仔细想想,你会明白,没人会像真正想读一本被所有人称赞为引人入胜、充满魅力的小说那样,真正想读你写的内容。他的脑海中早已充满了纷杂且无关的想法,大部分是关于其他主题的,并且对他而言这些想法都非常珍贵和有趣。要让他放下这些想法,仅关注你所提供的信息,而他对这些信息的兴趣并不强烈,这需要付出相当的努力。只有当有一个令人无法抗拒的吸引力时,他才会乐于付出这份努力。
即使他非常渴望知道你的文件内容,并且确信内容有趣,他仍然必须努力排除其他思绪,专注于你所说的内容。我们都经历过读了一页半的内容后突然意识到自己没理解其中一句话的情况。这是因为我们没有排除脑中已有的想法。
因此,你需要给读者提供一种“装置”,让他更容易放下其他想法,仅专注于你所说的内容。这种万无一失的“装置”就是一个未完的故事。例如,假设我对你说:
“两个爱尔兰人在午夜时分,在一座陌生城市的桥上相遇……”
此刻,我已经成功地引起了你的兴趣,不论你在读到这些话之前在想些什么。我将你的思绪锁定在一个特定的时间和地点上,通过集中你的注意力在这两个爱尔兰人所说或所做的事情上,有效地控制了你的思维,并且只有在我揭示故事的关键点时才放手。
这正是你在引言中想要做到的。你想通过一个关于主题的故事来激发读者的兴趣。每个好的故事都有一个开头、中间和结尾。也就是说,它建立了一个情境,引入了一个复杂情况,并提供了一个解决方案。这个解决方案将始终是你的主要观点,因为你写作的目的总是为了解决一个问题或回答一个已在读者脑海中的问题。
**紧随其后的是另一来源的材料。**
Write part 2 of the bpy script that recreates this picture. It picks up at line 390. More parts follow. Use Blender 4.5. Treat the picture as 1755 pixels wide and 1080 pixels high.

但这个故事还必须是一个好故事,对读者来说是有吸引力的。如果你有孩子,你就会知道全世界最好的故事是那些他们已经知道的。因此,如果你想讲一个真正吸引读者的好故事,你就要讲一个他们已经知道的故事,或者是一个如果他们信息充足就可以合理地知道的故事。
原文
Psychologically speaking, of course, this approach enables you to tell him things with which you know he will agree, prior to your telling him things with which he may disagree. Easy reading of agreeable points is apt to render him more receptive to your ideas than confused plodding through a morass of detail.
翻译
从心理学角度来说,这种方法让你可以先告诉读者他会同意的内容,再告诉他可能会有分歧的内容。轻松阅读这些让人认同的要点,往往能让他更容易接受你的观点,而不是在细节的迷雾中困惑地跋涉。